### Available data
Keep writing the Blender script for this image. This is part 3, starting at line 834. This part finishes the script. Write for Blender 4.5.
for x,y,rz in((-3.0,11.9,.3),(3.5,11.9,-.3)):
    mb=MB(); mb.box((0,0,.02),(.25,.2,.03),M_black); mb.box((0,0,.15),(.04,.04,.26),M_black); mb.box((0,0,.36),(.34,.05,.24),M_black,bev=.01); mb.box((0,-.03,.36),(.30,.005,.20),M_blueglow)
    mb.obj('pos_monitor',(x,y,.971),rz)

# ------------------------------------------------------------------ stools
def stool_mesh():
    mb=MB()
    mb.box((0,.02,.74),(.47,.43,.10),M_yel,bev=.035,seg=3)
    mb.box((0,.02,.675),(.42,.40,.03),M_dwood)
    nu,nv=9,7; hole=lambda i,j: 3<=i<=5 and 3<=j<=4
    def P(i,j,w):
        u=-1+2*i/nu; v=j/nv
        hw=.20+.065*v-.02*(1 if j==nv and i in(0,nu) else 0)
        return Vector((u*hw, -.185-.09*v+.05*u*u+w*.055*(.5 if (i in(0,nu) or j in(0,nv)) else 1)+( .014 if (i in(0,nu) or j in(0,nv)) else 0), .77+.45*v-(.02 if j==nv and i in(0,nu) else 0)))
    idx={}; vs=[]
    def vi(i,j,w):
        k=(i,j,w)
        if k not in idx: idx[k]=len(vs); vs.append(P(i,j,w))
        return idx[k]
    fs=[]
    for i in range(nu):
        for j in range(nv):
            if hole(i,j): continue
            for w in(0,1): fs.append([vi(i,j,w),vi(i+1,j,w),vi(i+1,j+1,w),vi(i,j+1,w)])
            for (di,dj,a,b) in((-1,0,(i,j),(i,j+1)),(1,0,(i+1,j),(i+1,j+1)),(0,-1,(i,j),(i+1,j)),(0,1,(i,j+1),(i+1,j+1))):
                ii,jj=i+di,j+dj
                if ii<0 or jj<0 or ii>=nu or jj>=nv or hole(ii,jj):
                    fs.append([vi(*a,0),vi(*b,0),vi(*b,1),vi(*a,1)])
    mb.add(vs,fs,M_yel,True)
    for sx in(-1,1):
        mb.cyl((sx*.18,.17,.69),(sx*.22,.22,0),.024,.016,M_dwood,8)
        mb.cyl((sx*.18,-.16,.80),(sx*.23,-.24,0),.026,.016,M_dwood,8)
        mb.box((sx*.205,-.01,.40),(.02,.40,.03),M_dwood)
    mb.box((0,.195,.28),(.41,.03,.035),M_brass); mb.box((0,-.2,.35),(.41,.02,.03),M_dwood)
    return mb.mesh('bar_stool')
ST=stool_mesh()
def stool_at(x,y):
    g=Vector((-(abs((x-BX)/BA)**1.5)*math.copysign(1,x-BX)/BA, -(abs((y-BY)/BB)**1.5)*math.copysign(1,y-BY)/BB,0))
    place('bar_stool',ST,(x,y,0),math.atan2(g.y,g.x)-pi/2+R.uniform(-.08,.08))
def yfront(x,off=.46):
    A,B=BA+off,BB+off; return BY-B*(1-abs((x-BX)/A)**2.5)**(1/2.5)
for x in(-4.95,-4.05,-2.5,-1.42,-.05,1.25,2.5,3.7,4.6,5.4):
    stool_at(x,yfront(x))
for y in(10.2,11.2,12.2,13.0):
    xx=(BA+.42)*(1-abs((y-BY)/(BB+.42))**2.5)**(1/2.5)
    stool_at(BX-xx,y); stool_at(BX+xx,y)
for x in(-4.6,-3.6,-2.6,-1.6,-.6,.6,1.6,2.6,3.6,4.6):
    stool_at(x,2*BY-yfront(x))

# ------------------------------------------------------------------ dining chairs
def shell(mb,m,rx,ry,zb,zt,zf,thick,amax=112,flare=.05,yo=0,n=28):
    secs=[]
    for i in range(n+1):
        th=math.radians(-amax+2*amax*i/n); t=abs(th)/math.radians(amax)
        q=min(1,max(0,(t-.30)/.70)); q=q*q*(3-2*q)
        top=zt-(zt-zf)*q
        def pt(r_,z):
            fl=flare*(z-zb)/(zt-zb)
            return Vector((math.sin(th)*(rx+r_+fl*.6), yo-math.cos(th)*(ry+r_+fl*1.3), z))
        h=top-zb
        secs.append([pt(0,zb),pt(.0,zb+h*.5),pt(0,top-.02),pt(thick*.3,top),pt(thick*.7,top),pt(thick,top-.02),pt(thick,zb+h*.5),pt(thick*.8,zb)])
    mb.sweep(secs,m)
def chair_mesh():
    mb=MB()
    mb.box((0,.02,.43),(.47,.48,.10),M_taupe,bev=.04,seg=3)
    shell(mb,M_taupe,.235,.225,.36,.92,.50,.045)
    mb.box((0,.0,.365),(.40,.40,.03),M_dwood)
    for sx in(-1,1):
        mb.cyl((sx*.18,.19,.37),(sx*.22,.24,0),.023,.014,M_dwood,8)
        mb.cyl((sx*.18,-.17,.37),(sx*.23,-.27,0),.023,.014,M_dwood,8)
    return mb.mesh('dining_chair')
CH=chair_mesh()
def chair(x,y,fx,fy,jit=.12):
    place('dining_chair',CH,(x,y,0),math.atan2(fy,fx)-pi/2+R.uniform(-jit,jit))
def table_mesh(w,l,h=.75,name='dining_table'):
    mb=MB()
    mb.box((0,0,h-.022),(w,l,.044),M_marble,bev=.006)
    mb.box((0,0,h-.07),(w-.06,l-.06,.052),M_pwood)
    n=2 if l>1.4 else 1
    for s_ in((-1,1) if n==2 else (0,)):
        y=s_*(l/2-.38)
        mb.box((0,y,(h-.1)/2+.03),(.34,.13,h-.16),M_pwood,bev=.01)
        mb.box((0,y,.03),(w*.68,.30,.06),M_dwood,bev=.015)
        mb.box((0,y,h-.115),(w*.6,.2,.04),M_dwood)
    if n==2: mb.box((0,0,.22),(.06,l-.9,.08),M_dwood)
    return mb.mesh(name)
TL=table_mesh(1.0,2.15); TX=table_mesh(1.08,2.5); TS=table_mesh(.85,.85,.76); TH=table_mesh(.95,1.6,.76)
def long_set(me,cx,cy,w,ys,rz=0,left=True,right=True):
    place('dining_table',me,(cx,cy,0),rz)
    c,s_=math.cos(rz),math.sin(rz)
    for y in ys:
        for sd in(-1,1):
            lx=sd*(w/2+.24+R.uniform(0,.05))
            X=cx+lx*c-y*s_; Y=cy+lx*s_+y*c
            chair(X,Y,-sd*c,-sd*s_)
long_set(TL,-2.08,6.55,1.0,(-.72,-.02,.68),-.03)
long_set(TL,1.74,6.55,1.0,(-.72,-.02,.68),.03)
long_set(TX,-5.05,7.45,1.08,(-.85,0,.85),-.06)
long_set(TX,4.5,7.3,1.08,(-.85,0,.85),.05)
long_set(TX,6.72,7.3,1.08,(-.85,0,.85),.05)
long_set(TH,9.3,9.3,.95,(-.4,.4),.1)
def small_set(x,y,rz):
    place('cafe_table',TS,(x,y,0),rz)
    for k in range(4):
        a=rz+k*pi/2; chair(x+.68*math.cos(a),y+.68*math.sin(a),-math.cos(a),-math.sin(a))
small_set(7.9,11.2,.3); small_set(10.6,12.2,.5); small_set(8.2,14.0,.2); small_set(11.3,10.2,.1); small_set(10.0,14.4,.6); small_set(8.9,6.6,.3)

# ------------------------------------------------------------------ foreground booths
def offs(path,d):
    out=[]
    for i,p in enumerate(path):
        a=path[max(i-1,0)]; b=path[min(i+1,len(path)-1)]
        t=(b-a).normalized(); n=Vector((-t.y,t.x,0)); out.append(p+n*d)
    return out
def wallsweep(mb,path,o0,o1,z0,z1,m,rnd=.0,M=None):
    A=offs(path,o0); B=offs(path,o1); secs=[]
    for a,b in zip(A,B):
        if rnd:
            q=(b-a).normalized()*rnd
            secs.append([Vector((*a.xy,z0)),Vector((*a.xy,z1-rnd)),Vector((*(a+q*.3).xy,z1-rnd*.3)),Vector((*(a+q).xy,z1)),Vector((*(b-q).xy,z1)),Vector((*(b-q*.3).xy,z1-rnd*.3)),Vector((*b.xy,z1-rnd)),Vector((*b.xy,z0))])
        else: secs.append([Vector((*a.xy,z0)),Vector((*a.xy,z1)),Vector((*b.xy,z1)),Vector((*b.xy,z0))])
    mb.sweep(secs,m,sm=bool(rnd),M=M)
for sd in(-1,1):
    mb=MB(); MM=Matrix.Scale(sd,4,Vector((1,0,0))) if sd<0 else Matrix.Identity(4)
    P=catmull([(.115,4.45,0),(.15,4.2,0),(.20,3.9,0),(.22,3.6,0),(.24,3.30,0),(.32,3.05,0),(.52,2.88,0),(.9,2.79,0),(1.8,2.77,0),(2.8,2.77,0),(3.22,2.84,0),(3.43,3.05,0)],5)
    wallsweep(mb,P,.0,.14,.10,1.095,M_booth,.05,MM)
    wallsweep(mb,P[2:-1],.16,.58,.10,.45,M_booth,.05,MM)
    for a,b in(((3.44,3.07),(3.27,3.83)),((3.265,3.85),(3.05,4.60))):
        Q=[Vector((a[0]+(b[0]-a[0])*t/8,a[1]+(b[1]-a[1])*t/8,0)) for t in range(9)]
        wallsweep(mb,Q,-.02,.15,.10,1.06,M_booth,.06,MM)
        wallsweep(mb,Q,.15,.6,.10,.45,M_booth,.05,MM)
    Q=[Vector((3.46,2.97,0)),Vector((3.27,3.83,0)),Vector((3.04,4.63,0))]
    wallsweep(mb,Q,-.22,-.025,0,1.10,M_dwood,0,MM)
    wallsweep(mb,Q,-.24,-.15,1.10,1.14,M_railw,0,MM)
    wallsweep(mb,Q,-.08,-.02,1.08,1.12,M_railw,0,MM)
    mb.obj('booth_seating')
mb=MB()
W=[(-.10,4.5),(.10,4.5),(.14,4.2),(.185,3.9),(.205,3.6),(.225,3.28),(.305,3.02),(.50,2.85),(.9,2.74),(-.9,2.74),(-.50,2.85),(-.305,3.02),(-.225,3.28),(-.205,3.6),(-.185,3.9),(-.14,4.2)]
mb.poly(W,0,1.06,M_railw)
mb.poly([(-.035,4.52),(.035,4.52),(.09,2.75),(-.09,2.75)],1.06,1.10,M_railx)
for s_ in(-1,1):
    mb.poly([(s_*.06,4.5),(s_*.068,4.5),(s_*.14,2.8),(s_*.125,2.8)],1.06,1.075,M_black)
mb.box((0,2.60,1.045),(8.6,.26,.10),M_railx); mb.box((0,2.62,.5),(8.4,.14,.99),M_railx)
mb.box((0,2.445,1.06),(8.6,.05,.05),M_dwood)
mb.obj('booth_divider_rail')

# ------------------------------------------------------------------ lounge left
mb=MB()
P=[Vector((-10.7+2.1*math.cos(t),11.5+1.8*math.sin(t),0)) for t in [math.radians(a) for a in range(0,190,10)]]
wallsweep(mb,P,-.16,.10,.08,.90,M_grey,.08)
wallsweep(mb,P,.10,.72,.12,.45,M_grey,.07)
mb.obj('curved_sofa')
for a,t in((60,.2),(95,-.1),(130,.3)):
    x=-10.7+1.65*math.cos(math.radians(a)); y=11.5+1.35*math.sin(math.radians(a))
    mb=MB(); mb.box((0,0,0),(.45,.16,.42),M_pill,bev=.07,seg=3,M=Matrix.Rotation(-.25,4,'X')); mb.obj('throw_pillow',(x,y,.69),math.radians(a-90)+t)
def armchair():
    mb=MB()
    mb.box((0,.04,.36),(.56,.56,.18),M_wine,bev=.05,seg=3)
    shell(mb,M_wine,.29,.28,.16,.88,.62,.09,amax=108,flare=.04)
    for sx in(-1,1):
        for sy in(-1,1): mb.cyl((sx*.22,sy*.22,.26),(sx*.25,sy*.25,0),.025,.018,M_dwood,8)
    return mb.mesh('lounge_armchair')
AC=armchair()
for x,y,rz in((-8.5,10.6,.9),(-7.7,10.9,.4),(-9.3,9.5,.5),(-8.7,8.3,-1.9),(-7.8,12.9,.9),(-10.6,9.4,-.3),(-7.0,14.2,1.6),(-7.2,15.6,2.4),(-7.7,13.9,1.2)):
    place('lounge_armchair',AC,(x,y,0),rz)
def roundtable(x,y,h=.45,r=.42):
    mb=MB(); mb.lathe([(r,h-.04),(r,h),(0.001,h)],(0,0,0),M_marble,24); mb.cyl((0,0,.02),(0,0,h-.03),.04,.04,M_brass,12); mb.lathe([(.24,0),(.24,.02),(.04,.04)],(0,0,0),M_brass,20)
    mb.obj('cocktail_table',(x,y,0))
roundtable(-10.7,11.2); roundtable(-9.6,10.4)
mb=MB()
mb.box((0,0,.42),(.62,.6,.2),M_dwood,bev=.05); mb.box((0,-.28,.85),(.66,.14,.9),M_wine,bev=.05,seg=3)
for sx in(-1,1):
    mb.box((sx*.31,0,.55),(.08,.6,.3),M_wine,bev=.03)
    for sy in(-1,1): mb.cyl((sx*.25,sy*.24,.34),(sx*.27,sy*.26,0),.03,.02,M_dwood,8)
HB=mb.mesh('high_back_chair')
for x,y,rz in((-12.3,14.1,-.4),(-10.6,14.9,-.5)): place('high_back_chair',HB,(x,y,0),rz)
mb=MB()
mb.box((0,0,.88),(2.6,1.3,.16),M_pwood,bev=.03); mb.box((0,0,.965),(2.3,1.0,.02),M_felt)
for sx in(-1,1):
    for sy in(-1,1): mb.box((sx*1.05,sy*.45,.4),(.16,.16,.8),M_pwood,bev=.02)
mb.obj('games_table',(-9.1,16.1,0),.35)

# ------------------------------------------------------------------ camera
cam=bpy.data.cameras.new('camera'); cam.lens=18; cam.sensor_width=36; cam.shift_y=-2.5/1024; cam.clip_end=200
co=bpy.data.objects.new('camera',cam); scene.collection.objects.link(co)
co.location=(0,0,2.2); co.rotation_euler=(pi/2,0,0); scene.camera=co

### Task directions
Please print exactly what appears from the first line of the data through the line with "mb.obj('pos_monitor',(x,y,.971),rz)", including both of those lines and nothing past them.

### The completed task
Keep writing the Blender script for this image. This is part 3, starting at line 834. This part finishes the script. Write for Blender 4.5.
for x,y,rz in((-3.0,11.9,.3),(3.5,11.9,-.3)):
    mb=MB(); mb.box((0,0,.02),(.25,.2,.03),M_black); mb.box((0,0,.15),(.04,.04,.26),M_black); mb.box((0,0,.36),(.34,.05,.24),M_black,bev=.01); mb.box((0,-.03,.36),(.30,.005,.20),M_blueglow)
    mb.obj('pos_monitor',(x,y,.971),rz)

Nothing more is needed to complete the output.